In fact there are merely few of tables needed to be modified, but there are thousands of tables in both side, I can't manually find them out one by one.

How to find them? I only need to compare tables whose name are same in both side.



1 Answer 1


A few decades ago, I was faced with the same problem with two RDB databases. At the time, RDB was a DEC product. It's somewhat like Oracle RDBMS. My case was a little different from yours. In my case, both databases were production, under separate management.

What I did was to generate a third database, which I called a "metadatabase". Its function was to store data definitions from the two target databases in user tables. Each user table class had two tables, one for each of the two target databases.

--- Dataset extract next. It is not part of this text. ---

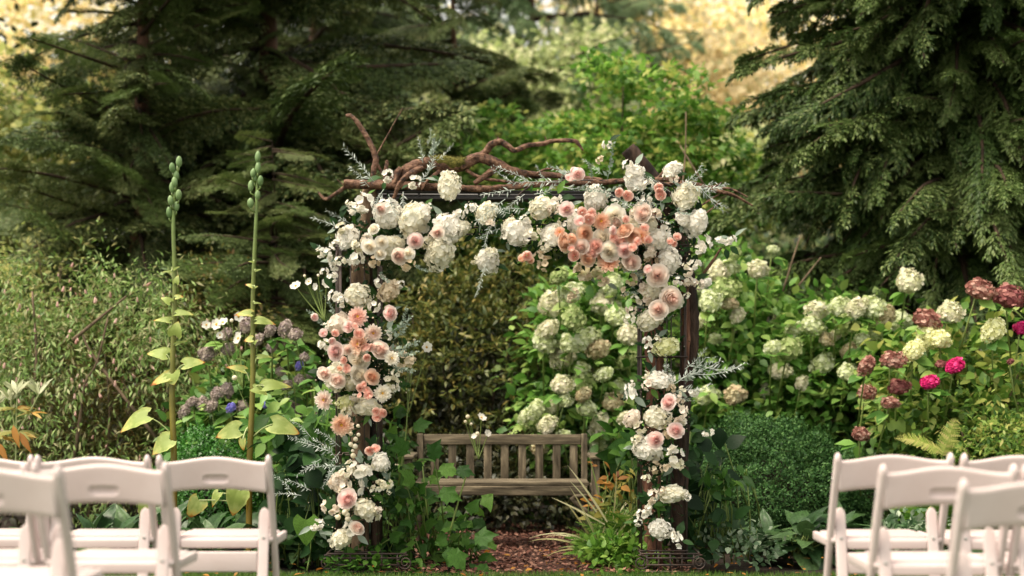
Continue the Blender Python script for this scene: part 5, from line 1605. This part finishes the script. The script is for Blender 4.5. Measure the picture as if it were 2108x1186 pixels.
H, C, RO, BU, DA, AN = 'hyd', 'clu', 'rose', 'bud', 'dah', 'ane'
arrangement('cream hydrangeas and blush roses over the upper left corner of the arch', [
    (H,'cream',921,384,48,58),(H,'white',796,446,58),(H,'cream',852,453,66),(H,'white',868,440,40),(H,'white',714,490,42,52),(H,'cream',805,508,56),(H,'white',924,470,64),(H,'cream',904,518,66),(H,'cream',950,470,36),
    (C,'white',746,415,44),(C,'white',728,430,26),(C,'white',733,532,34),(C,'cream',738,508,30),(C,'white',795,362,28),(C,'white',851,374,30),(C,'white',970,430,26),(C,'white',660,520,22),(C,'white',670,526,28),(C,'white',690,545,26),(C,'white',690,505,22),(C,'white',684,570,22),(C,'white',668,560,18),
    (H,'cream',1000,441,42,48),(H,'white',1001,540,46,50),(C,'cream',1010,520,26),(C,'cream',720,420,18),(C,'cream',700,540,24),
    (RO,'r_pink',857,496,26),(RO,'r_blush',823,527,28),(RO,'r_cream',762,506,26),(RO,'r_cream',785,498,22),(RO,'r_blush',900,478,22),(RO,'r_cream',768,470,20),(RO,'r_cream',840,520,20),(RO,'r_blush',785,430,20),(C,'beige',840,545,30),(C,'beige',770,540,26),(C,'cream',880,500,26),(C,'white',755,490,22),(C,'cream',700,470,24),
    (C,'cream',838,478,26),(RO,'r_cream',782,522,20),(C,'white',945,440,24)],
    [(800, 490, 50, 25), (880, 480, 45, 30), (750, 500, 30, 30), (980, 450, 25, 20)], 501, 44, 560,
    sprigs=[(770,375,-.9,.7,90),(760,385,-.7,.3,60),(800,400,.4,-1,60),(790,390,-.2,-1,60),(880,360,.1,1,70),(900,330,.5,.4,50),(870,335,-.3,.7,50),(700,470,-1,.1,60),(720,460,-1,.4,55),(1000,545,-.2,-1,55),(990,580,.0,-1,40),(830,395,.2,-1,60),(880,300,.0,1,34),(860,380,.6,.9,60)],
    sage=[(885,330,.0,1,50),(880,320,.6,.7,44),(690,540,-.8,.5,50),(780,560,.7,-.6,40),(850,545,.8,-.3,40)])
arrangement('white hydrangea and silver foliage hanging from the middle of the arch beam', [
    (H,'white',1064,478,58),(H,'cream',1050,465,34),(C,'white',1085,490,30),(C,'white',1080,455,24),(H,'cream',1116,429,54,48),(C,'creampink',1140,425,30),(C,'white',1146,408,22),(H,'white',1136,484,48),(C,'cream',1122,506,26),(C,'beige',1125,545,34),(C,'beige',1108,528,26),
    (BU,'r_peach',1075,532,14),(BU,'r_coral',1085,527,16),(BU,'r_peach',1092,536,12),(C,'cream',1100,480,28),(C,'white',1040,490,22),('eye','',1090,491,8),
    (BU,'r_pink',1190,359,20),(BU,'r_pink',1173,366,15),(BU,'r_pink',1182,352,13)],
    [(1070, 470, 30, 20), (1120, 470, 30, 35)], 502, 26, 320,
    sprigs=[(1060,390,-1,-.5,70),(1100,380,-1,.1,80),(1150,375,-1,-.1,90),(1200,370,-1,.15,80),(1080,400,-.8,-.8,60),(1040,410,-.7,-1,80),(1050,440,-1,-.2,60),(1020,450,-.3,-1,70),(1080,430,-.9,-.4,60),(1100,400,.6,.3,60),(1030,470,-1,-.7,50),(1120,376,-.5,.6,40),(1160,385,1,.1,60),(1060,380,-.9,.35,56),(1240,360,-.8,.4,50)],
    sage=[(1150,380,.3,1,34),(1220,370,-.3,.8,40),(1190,390,1,.1,50),(1260,400,-1,0,50),(1240,395,.8,.3,46)])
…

There was a pair of tables for table names, and a pair for column names.

What I then managed to do was construct queries that used the SELECT... INSERT... construct to retrieve data definitions from the system tables of one of the target databases and insert the same data into one of the paired user tables in the metadatabase. This obtained hundreds of tables and thousands of columns. The column data included the type and precision of the data stored in the column.

I then constructed queries that would locate tables that were in one database but not the other, columns that were in one database but not the other, and columns that were in both databases but with different datatypes or different precisions.

I was then able to resolve the discrepancies one by one by conversations with the two dbas. The most interesting case was a table that was defined as integer in one database, but floating point in the other. This had been the root cause of mysterious anomalies that had eluded analysis for years.

I'm sorry this description is so generic, but DEC RDB and Postgres are very different anyway, so you will be faced with different challenges that I was if you opt for this approach. You may end up having to dump metadata into flat files for staging purposes.